Legal Culture and empirical research

28 May to 29 May

Coordinators: Deborah De Felice (Sociology of law, University of Catania, Italy), David Nelken (Sociology of law, King’s College London, England), Carlo Pennisi (Sociology of law, University of Catania, Italy), Vicente Riccio (Sociology, Law School Federal University of Juiz de Fora, Brazil), Francesca Vianello (Sociology of law, University of Padova, Italy)

Description of the meeting

The concept of legal culture lies at the crossroads of the theoretical and methodological intersections when approaching the social dimensions of law. The autonomy of the law, as a system of rules with its own specific code, is the “cornerstone” of the legal language as well as of the legal education. On one hand, this image is based on the juridification of legal facts that are distinguished from non-legal ones; on the other hand, it refers to a particular conceptualization of jurisdiction as a whole autonomous method of decision-making.

From a sociological perspective, the institutionalization of the legal culture can be considered the result of a historical process which led to the monopoly of decision-making in so far as it determines what must be considered as “the law”, including legal effects of a certain action. According to such a premise, the legal-normative based approach aims to connect social complexity to legal rules and principles. While the procedural character of law is dependent on the linguistic structure and definition of legal phenomena, the legal decision-making is characterized as a communicative process, reflecting an open and reflexive nature.

In this perspective the ability to use the law as a prescribing language is entrusted to the “intersubjectivity” of its understanding within a given context: the lawyer produces his own discourse as a subject who interacts with a specific professional community and is recognized and legitimized by it as such. The analysis of this discourse can, on the one hand, enlighten the values and practices of the social context, defining the criteria of legal validity and reducing interpretative conflicts; on the other hand, it can be opened to external non legal contaminations as regards different nuances of critique and interpretation.

The Workshop “Legal Culture and empirical research” suggests a comparative analysis among different approaches to the legal culture in socio-legal studies and further developments envisaged by current research studies.

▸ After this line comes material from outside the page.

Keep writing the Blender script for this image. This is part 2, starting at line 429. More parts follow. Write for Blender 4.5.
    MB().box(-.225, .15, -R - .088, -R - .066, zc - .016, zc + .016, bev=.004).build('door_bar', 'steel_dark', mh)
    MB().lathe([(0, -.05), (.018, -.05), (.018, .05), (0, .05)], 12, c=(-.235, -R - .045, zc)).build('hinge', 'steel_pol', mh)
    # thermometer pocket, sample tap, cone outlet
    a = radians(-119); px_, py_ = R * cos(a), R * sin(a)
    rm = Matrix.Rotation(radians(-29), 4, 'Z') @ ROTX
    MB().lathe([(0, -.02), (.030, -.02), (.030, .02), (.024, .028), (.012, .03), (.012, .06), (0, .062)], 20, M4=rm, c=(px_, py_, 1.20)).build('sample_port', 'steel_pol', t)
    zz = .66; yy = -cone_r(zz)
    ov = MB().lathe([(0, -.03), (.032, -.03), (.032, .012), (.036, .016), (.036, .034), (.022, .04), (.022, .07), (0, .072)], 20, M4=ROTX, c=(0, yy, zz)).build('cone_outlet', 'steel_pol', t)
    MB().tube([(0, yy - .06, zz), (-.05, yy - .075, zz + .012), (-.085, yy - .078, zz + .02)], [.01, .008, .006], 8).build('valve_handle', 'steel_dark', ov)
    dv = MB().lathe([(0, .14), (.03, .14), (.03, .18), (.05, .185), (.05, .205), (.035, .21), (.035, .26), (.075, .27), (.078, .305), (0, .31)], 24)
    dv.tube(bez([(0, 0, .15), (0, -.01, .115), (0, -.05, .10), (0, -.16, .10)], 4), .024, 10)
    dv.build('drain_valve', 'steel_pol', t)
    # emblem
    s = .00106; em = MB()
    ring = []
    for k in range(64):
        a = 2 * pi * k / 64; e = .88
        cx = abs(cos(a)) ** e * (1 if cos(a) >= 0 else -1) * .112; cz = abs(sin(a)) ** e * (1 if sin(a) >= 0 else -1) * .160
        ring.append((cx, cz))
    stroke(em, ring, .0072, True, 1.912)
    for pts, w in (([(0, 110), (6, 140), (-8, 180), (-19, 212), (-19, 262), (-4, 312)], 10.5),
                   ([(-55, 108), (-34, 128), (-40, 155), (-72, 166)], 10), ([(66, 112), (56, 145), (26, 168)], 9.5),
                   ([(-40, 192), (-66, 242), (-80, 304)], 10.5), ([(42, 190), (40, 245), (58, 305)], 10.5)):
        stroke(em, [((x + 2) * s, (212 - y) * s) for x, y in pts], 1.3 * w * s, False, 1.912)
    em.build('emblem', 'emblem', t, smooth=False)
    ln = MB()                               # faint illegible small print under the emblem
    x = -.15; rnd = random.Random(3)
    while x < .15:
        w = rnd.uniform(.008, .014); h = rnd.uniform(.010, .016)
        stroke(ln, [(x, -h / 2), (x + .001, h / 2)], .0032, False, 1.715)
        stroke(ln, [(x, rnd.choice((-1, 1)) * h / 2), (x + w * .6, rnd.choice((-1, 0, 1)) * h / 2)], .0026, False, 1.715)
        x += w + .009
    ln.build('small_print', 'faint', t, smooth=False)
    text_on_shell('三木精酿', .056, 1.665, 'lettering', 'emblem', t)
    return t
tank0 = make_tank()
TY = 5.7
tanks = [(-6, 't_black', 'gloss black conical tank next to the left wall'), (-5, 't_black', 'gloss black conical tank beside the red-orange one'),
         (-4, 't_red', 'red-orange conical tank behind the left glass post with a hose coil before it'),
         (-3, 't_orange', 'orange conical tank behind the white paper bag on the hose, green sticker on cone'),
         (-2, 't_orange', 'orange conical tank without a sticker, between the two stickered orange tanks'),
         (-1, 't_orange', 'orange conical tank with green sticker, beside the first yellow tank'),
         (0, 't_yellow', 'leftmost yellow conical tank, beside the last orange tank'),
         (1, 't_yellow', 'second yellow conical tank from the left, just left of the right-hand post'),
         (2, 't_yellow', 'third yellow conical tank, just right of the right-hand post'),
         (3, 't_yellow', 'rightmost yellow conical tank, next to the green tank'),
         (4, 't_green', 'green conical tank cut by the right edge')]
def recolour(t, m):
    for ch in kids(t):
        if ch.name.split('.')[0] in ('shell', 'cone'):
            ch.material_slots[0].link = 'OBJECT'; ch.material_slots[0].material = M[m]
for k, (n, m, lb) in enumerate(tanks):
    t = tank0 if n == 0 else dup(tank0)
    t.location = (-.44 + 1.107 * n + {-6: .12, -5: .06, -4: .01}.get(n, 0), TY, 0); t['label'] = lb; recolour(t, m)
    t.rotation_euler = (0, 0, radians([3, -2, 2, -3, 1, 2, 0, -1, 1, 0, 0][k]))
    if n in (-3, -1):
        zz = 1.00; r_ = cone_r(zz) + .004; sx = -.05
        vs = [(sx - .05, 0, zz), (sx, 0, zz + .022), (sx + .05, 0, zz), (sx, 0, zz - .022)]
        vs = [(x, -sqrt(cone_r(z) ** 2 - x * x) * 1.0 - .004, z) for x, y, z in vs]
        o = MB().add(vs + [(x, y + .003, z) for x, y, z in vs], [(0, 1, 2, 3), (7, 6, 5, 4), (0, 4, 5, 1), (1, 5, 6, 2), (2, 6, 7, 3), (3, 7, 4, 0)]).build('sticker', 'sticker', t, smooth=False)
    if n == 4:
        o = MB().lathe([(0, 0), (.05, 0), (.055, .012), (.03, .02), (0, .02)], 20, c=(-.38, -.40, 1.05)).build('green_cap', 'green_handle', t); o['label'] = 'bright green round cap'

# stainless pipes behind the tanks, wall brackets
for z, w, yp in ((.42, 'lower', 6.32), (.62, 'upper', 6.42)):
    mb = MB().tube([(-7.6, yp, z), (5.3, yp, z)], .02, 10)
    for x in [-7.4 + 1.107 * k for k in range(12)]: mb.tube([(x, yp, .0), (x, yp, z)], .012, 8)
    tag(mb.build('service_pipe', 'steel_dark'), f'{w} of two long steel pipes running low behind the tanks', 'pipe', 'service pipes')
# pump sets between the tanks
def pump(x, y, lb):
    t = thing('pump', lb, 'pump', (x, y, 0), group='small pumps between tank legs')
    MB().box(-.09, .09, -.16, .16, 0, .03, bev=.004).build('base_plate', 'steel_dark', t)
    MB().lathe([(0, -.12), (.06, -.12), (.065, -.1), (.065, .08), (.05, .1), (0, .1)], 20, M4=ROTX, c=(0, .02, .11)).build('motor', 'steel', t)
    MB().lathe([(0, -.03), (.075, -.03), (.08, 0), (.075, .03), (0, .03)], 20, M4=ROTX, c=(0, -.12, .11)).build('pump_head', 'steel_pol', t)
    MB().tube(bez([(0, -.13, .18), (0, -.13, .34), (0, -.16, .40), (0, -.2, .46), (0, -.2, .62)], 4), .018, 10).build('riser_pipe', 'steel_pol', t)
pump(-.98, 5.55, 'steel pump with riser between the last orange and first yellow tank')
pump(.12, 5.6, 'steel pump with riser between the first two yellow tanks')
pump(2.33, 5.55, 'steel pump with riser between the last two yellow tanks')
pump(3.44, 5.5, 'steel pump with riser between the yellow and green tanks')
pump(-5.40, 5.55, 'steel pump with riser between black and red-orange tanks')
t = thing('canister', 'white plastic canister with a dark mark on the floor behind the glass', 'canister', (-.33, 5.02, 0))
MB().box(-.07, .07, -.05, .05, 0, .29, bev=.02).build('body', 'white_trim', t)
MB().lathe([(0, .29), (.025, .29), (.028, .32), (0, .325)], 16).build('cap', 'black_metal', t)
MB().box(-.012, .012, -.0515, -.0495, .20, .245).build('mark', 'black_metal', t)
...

The endeavour is to discuss approaches and methodologies of the empirical research in the field of legal sociology, in order to share reflections and views among legal sociologists who do empirical research about legal culture as both object and instrument of Sociology of law discipline. 

The aim of the Workshop is to bring together internationally situated scholars from a diverse range of career stages and to draft a picture of current analytical approaches in the sociology of law by comparing and bridging them with other disciplines.